Custom allocators for Apache Arrow

In previous posts, we talked about the benefits of Apache Arrow and the challenges of memory allocation in a cloud function environment. We are now going to consider some application side mechanism we can implement to adapt ourselves to these constraints.

Do we need an allocator?

When mapping data to memory, Apache Arrow can usually compute the memory it will need to store the new column. This is particularly easy with fixed-size types, such as integers or floats. This way, it can simply preallocate the right contiguous space in virtual memory. But it can happen that Apache Arrow cannot predict the size of the output. This happens for instance when allocating an array of strings, in particular when the original data is dictionary encoded (e.g. Parquet). In that case, it uses the realloc(3) command to grow the existing allocation. There are two possible outcomes when that happens:

• The allocator can simply extend the allocated range because the following contiguous addresses in virtual memory are available

• The allocator needs to allocate the new size in another location of the virtual memory, copy the existing bytes from the already allocated section (or remap them) and free it.

Of course, when memory copy kicks in, it can have important performance impacts. We mentioned earlier that a typical speed for mapping to physical memory in AWS Lambda was around 1GB/s. This can quickly add up to precious highly priced seconds being wasted.

What is an allocator exactly?

An allocator is a memory management library that translates application memory needs (malloc/free in C, new/delete in C++) to system calls. The usual general-purpose allocators, such as the system allocator or Jemalloc, have a large number of complex mechanisms to avoid memory fragmentation and avoid unnecessary locking in multi-threaded contexts [1]. These allocators usually look for compromises so that most common use cases perform well. In a lot of domains, in particular if they are very performance sensitive, it is usual to write custom allocators for specific workloads. For instance, real-time applications often create a memory pool during startup to avoid having to perform expensive OS calls at runtime.
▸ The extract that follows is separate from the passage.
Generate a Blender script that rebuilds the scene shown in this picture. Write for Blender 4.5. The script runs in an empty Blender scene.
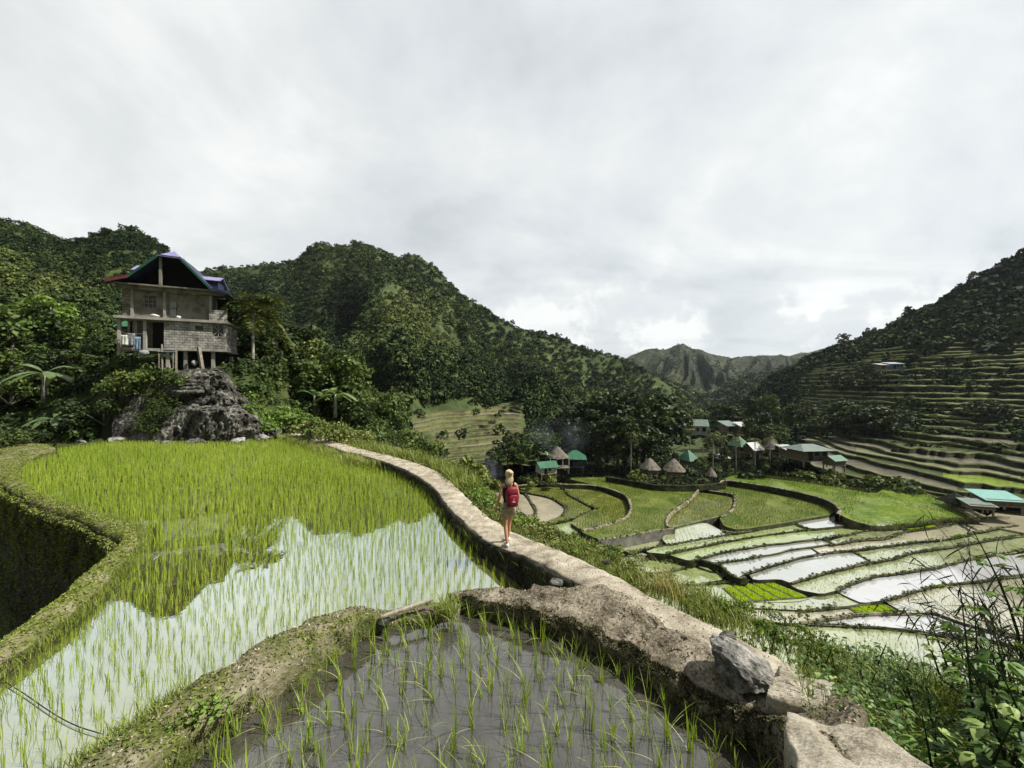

Indeed, knowing the memory usage pattern of your application, you can make better assumptions than a general-purpose allocator.

Because memory is the corner stone of Apache Arrow, it offers the possibility to use various general-purpose allocators, such as the default system allocator, but also Jemalloc or Mimalloc. On top of that it does its allocations through a MemoryPool interface. This class is easily extensible because it only has three methods: Allocate, Reallocate and Free.

Specifications of our custom allocator

Because reallocations are the norm for us, we need an allocator that is able to deal with them with a minimal number of copies. One good solution to do that is to detect allocations that are likely to grow and mmap(2) them a huge chunk of memory (e.g. the total size of the cloud function) right away. This can be done at no additional cost because physical memory is only paged in when the memory is actually touched. This way we guaranty that column will have size to grow in the virtual memory.

Another feature we want from our allocator is the ability to create mappings to physical memory proactively. This can be done by preallocating memory and touching it artificially with a command such as memset (at cloudfuse we call this process "memory painting" ;). For instance, during the first 100ms of its life, the function usually needs to connect to external services to get its task or fetch metadata such as the Parquet footer. During this time, it has basically no need for memory, so we can use a background thread to paint as much memory as we can!

Wrap up

Time inside our cloud function is very precious, because it is the component that we scale massively. So more than controlling latency, it is the cost of the query engine that we are reducing massively by cutting out lost milliseconds. Here we saw than we can actually squeeze out quite a lot of performance from better memory management.